— begin —

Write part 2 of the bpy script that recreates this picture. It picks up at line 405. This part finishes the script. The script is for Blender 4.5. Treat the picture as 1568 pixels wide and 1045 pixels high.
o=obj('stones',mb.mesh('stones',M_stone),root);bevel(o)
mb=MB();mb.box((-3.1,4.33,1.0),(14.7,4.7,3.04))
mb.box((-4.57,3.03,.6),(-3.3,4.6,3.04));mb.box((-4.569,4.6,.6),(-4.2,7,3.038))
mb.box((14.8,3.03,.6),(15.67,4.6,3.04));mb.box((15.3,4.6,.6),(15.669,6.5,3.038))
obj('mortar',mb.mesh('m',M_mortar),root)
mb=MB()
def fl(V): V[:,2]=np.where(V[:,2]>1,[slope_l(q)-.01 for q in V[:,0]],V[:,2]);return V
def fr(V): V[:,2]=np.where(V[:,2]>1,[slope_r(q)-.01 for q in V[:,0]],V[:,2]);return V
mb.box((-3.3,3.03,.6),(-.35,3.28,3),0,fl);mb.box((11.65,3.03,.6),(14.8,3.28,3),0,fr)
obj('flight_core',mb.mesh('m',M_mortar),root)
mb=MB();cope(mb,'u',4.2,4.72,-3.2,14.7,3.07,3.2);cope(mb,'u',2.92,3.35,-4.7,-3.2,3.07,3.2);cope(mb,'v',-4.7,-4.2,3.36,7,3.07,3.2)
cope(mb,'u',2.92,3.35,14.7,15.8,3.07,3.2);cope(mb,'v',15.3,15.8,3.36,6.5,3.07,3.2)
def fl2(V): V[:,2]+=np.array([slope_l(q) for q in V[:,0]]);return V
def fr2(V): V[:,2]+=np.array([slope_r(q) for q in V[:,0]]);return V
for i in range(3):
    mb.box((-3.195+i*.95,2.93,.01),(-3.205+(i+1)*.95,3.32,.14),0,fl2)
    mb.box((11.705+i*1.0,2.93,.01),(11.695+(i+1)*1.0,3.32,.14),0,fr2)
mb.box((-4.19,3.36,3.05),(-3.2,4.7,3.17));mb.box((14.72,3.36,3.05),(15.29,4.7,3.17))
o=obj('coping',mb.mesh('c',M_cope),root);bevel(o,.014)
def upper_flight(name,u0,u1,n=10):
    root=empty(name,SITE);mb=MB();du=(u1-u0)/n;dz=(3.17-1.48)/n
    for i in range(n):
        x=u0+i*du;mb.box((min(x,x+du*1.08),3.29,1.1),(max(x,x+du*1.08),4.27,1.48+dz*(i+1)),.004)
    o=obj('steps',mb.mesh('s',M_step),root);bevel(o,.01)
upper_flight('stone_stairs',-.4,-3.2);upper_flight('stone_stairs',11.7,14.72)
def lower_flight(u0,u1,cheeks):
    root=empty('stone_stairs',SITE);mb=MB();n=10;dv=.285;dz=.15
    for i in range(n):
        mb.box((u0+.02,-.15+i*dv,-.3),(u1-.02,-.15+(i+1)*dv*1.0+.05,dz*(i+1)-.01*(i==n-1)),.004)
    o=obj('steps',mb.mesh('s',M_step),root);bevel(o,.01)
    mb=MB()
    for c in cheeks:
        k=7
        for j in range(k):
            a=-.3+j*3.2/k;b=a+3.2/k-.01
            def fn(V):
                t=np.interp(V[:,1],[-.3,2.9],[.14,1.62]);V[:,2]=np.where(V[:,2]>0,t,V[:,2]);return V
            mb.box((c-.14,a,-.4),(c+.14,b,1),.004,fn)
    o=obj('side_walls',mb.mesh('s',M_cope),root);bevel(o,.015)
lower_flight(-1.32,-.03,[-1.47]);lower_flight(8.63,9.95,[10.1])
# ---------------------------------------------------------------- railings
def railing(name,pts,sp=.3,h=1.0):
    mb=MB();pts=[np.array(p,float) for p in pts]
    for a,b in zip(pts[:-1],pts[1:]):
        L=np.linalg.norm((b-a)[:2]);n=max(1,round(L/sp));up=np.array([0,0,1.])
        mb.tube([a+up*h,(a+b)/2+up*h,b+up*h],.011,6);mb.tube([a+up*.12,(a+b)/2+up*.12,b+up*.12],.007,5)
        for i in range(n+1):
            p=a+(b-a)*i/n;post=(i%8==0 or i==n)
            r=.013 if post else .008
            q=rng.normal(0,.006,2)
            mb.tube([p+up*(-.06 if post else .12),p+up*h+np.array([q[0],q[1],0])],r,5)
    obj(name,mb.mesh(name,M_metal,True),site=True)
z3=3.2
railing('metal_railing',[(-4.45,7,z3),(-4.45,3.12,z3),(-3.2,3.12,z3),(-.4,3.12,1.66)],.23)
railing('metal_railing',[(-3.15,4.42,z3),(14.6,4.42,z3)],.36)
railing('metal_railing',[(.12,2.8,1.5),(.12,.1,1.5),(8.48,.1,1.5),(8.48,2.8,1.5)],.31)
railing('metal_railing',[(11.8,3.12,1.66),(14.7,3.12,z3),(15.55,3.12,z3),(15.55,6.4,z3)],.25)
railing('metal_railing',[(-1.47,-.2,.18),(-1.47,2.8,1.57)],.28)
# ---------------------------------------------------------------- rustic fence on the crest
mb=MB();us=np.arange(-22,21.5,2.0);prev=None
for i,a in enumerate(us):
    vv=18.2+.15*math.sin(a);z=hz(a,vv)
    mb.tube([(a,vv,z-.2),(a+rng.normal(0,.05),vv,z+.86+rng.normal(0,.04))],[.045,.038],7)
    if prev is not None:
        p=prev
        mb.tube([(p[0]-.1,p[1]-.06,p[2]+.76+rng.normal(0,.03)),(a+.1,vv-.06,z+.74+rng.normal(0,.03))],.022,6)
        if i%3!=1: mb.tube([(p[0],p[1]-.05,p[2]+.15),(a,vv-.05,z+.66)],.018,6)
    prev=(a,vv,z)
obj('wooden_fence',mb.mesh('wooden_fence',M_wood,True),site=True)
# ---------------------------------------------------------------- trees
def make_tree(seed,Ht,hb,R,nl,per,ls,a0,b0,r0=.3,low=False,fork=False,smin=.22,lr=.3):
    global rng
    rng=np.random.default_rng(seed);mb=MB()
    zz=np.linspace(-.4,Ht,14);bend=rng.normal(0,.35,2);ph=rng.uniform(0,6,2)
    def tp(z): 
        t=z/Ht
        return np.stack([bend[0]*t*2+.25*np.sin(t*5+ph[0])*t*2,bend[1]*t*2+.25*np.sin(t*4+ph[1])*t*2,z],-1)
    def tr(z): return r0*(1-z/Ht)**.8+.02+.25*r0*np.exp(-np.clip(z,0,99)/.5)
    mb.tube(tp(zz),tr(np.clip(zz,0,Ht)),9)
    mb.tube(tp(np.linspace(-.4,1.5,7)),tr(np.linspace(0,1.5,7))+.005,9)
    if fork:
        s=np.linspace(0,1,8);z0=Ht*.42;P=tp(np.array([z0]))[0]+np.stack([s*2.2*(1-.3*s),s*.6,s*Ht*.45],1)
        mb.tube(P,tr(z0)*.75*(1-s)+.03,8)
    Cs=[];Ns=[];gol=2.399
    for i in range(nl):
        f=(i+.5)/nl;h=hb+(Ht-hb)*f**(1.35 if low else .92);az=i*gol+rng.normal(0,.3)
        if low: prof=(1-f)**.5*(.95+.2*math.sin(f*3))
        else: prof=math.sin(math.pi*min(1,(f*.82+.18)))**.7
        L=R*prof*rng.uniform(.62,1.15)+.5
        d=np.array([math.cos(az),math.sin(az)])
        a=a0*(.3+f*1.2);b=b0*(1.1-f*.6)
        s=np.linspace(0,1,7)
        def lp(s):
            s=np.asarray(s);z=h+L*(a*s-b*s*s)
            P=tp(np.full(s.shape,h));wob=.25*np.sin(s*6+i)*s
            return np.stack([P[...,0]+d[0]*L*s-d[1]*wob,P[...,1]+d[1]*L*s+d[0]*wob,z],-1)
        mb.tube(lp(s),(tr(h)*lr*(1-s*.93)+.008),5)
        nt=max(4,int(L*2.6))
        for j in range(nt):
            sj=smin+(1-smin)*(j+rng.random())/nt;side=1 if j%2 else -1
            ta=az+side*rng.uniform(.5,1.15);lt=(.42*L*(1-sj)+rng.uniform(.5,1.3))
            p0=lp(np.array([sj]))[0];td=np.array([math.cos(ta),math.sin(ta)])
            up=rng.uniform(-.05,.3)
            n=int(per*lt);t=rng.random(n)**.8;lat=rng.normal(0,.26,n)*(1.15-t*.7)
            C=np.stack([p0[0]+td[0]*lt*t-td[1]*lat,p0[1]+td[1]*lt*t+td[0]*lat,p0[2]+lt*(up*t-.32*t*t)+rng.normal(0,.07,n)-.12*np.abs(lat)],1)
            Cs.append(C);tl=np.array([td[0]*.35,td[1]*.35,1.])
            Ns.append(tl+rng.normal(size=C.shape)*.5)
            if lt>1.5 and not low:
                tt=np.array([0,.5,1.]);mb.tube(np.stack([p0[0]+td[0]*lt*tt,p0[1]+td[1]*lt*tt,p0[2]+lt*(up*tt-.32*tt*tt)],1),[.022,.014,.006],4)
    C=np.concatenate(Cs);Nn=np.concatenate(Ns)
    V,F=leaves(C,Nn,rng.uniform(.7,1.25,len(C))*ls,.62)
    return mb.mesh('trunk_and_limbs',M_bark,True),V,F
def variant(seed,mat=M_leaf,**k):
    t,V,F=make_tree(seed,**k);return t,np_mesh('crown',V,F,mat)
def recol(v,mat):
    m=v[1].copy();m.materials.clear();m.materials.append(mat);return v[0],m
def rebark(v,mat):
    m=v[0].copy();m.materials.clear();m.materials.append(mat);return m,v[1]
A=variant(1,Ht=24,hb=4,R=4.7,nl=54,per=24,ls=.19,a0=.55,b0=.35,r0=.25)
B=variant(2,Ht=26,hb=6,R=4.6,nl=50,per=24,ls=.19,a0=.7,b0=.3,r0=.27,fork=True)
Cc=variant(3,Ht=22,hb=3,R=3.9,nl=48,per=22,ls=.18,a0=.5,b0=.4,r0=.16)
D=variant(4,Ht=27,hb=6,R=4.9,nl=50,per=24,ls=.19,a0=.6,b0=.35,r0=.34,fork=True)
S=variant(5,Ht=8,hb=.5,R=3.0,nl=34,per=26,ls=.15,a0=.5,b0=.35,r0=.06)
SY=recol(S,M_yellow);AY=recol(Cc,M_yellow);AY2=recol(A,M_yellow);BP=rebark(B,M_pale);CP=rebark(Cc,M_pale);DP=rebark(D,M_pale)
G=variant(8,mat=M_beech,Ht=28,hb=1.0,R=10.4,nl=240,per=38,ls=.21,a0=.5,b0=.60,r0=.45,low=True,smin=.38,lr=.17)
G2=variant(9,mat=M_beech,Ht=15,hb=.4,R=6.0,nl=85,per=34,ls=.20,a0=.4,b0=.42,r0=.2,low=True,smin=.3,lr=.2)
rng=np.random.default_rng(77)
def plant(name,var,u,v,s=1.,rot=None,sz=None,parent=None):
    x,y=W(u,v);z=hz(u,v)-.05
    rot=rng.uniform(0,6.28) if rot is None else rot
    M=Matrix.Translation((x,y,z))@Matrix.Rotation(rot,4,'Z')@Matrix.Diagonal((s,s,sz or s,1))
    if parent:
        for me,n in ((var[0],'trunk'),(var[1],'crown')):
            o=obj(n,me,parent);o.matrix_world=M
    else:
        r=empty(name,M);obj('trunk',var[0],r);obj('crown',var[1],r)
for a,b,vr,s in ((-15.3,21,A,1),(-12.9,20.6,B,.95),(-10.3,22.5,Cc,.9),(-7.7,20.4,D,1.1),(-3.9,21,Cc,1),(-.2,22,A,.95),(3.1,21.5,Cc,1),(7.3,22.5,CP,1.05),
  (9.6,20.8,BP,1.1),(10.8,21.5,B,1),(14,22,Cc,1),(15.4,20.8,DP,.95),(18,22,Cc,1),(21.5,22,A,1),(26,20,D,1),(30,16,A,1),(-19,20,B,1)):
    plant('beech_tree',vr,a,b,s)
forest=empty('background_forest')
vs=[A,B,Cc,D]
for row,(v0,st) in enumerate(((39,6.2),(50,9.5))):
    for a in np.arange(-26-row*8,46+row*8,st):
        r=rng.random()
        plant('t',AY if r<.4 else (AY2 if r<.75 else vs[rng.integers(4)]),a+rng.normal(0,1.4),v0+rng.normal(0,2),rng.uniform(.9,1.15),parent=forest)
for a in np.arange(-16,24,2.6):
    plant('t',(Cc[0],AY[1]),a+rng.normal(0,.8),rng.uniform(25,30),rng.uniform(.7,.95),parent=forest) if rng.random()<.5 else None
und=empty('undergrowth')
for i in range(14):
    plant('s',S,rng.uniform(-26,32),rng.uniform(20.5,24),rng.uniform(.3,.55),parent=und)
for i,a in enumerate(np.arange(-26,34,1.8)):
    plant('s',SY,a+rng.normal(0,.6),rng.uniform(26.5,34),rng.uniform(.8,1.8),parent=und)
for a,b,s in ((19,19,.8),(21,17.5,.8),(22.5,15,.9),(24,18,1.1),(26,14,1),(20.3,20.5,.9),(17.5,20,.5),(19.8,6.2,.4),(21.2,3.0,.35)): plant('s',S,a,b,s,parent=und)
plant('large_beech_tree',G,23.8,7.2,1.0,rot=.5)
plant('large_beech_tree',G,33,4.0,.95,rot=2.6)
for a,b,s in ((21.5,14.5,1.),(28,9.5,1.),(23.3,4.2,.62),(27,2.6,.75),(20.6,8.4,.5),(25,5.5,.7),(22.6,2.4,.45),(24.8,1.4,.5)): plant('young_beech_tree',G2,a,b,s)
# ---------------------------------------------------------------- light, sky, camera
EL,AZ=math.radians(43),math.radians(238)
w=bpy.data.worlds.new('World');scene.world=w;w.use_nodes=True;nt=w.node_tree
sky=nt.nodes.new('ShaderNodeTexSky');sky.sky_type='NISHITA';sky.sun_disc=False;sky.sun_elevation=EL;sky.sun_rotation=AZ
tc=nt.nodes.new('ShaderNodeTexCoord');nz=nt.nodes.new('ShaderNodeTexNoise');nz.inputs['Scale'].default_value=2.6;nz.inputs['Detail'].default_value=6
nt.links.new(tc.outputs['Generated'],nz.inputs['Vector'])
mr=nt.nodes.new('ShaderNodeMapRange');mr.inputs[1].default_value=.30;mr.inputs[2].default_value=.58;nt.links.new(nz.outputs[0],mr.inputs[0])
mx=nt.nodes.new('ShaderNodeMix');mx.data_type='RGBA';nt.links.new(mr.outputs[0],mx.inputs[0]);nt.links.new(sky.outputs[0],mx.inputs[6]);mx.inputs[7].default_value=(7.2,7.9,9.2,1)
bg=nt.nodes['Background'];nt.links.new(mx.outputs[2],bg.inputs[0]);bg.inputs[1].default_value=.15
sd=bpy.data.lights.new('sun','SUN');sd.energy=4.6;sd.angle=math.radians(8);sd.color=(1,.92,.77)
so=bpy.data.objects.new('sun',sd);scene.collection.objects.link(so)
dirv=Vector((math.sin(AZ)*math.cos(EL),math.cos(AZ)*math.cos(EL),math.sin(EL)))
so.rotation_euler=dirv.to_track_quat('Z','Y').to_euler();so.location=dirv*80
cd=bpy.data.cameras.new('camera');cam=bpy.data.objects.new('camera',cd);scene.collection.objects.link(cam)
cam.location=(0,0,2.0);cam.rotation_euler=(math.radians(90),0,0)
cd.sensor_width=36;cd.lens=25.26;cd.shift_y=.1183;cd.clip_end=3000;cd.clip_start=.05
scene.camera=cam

— end —

*Directions*.
Look through the data and gather every line with the string "recol" in it.

*Answer for the task*.
def recol(v,mat):
SY=recol(S,M_yellow);AY=recol(Cc,M_yellow);AY2=recol(A,M_yellow);BP=rebark(B,M_pale);CP=rebark(Cc,M_pale);DP=rebark(D,M_pale)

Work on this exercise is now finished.